I love it when people get riled up about a column and complain. I love it most when IT people get excited, but I also enjoy hearing from vendors. 

On this topic

Such a vendor is Passlogix (.com), and their v-GO SSO (Single Sign On) product newly revved up to version 5.0. Marc Boroditsky, CEO at Passlogix, called to explain how their approach to SSO differs from earlier products who gave SSO a bad name.

Their patented approach relies on an intelligent client-side application that remembers authentication procedures and reproduces them as needed for all identity management requirements. Credentials stored on the client PC (always a Windows PC right now) are encrypted and only decrypted for authentication. Any directory service back end can be used for synchronization of user management duties, such as changing access rights, passwords, or even deleting the user. Clients can be set to sync with directory services or even be forced to download the credentials and leave them in cached RAM so they disappear when the sessions are over.

Marc had plenty of interesting comments. Two factor authentication, such as a password and a Smart Card or token? Less than 10 percent of their customers use it. He has no answer for the old "password on the sticky note on the monitor" or physical security of a system because he can't control worker behavior at his client's companies. In other words, if your company allows workers to leave logged-on machines out in the open where anybody can walk up and start hacking, your stupid penalty is getting hacked (my words, not Marc's).

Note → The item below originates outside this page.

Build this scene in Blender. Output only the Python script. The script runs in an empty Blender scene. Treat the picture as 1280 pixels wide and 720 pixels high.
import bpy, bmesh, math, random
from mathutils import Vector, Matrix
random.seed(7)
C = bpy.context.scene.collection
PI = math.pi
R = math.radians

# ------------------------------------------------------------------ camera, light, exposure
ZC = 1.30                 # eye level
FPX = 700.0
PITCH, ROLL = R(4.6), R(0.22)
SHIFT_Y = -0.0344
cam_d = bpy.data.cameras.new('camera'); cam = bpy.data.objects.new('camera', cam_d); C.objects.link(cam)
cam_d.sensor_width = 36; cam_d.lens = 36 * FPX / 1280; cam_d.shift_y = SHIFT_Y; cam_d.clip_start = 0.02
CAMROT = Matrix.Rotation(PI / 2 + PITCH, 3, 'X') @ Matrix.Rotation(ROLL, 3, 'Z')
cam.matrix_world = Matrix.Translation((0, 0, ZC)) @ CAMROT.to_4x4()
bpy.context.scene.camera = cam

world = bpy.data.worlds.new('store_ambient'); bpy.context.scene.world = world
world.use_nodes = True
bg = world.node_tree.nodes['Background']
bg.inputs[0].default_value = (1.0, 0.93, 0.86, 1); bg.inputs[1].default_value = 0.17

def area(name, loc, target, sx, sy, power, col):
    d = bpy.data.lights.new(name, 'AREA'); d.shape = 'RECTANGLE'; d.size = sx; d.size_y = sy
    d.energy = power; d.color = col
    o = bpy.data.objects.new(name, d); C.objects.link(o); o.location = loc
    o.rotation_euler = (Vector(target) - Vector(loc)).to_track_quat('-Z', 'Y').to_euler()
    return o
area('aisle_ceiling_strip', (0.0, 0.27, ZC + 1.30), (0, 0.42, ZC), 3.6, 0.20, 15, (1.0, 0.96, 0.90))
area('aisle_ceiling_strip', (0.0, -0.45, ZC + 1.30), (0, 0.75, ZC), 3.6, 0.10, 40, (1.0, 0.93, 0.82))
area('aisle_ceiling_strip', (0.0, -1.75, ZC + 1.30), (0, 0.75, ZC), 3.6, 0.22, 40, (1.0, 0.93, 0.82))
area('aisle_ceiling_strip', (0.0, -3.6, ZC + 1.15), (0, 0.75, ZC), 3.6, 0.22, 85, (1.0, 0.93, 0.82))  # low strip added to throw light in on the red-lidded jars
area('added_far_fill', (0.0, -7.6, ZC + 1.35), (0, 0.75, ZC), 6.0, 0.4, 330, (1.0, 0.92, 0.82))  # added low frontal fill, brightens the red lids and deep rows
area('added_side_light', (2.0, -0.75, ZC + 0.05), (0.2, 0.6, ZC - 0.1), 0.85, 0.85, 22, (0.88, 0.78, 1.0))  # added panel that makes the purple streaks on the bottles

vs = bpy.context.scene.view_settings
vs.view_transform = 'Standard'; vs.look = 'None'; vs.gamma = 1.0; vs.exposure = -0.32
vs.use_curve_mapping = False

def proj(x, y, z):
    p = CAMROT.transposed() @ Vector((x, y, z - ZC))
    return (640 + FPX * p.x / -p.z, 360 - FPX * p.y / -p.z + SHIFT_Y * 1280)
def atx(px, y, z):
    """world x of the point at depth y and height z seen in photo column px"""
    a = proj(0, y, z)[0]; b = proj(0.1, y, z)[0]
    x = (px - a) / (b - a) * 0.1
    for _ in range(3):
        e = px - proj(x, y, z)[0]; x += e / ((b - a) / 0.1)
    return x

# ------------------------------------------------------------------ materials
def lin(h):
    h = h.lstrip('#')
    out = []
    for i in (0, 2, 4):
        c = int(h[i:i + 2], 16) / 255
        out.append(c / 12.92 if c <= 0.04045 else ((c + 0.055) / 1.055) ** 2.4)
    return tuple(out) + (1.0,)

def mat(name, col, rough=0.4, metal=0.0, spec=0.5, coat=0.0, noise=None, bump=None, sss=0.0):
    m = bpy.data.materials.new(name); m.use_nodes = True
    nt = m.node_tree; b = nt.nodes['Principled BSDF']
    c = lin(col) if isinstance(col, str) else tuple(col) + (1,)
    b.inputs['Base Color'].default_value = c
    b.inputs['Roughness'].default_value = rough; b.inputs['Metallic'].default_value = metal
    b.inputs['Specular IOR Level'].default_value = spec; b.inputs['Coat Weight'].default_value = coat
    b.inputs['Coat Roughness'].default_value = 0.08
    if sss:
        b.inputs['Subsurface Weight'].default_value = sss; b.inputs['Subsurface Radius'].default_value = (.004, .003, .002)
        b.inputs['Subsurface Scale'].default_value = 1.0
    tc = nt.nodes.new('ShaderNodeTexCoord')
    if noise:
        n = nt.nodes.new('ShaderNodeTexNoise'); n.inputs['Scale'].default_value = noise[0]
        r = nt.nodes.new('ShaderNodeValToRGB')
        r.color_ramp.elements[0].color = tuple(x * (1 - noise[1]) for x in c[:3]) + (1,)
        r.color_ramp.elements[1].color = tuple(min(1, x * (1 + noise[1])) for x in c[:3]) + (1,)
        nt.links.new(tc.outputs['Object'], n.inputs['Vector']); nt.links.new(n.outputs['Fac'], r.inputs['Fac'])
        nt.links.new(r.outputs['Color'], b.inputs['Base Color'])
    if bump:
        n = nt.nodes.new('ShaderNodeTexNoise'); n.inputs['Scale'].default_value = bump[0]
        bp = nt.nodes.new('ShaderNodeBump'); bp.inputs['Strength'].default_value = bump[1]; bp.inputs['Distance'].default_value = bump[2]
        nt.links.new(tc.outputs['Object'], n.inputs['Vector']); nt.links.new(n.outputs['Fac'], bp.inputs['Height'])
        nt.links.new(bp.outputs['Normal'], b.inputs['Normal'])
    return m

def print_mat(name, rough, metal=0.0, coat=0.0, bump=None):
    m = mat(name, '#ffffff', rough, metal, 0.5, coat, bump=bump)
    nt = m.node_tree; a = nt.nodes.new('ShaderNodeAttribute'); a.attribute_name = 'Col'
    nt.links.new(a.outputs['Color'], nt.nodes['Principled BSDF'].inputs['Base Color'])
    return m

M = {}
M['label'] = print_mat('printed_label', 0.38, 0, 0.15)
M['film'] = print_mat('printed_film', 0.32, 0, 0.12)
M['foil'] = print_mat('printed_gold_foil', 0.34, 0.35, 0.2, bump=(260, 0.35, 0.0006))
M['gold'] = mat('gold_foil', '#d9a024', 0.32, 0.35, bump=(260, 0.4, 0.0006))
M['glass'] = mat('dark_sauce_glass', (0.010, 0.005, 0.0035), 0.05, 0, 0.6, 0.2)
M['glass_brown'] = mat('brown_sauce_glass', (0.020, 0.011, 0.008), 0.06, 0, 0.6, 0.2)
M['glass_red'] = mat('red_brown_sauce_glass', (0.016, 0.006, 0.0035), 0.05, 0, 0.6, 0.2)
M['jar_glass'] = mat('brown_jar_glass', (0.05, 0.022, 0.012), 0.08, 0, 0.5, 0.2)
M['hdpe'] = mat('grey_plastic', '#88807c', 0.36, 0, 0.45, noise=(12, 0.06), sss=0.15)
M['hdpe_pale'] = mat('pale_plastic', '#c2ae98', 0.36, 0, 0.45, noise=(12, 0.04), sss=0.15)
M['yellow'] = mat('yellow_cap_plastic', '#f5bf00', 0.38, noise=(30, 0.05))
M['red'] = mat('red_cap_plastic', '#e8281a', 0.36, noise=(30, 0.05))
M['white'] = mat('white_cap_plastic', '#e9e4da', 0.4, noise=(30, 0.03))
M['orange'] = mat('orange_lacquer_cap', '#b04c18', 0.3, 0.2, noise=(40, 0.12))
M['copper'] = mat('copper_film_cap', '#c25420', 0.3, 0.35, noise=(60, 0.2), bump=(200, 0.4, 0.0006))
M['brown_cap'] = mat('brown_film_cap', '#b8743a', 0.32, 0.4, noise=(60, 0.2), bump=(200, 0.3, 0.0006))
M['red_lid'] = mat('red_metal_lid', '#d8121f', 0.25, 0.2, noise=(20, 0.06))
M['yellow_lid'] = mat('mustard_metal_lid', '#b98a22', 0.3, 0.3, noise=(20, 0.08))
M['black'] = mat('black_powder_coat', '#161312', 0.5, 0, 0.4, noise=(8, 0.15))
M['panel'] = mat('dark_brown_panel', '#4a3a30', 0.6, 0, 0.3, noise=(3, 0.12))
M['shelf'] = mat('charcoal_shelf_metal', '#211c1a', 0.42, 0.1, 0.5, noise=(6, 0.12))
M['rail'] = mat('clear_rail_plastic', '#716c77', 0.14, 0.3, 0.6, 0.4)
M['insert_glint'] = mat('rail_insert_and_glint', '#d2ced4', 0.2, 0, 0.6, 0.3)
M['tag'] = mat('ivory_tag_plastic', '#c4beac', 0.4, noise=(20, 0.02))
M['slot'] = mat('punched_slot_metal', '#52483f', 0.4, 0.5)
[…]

Biometrics aren't commonly used by his customers either. It could be the companies buy Passlogix in place of a different solution using biometrics, or it could be those devices remain too expensive and complicated for non-critical systems.

Marc doesn't force companies to rip and replace existing security applications, "because they won't do it." A big part of his sales process is helping eliminate the bad taste left by previous SSO attempts.

Single user packages start at $70, but most companies buy thousands at a time for major security upgrade rollouts. Their flagship customer is the US Postal Service, with 157,000 clients authenticating to over 7,000 applications. After all the "going postal" jokes are over, that's a big deal.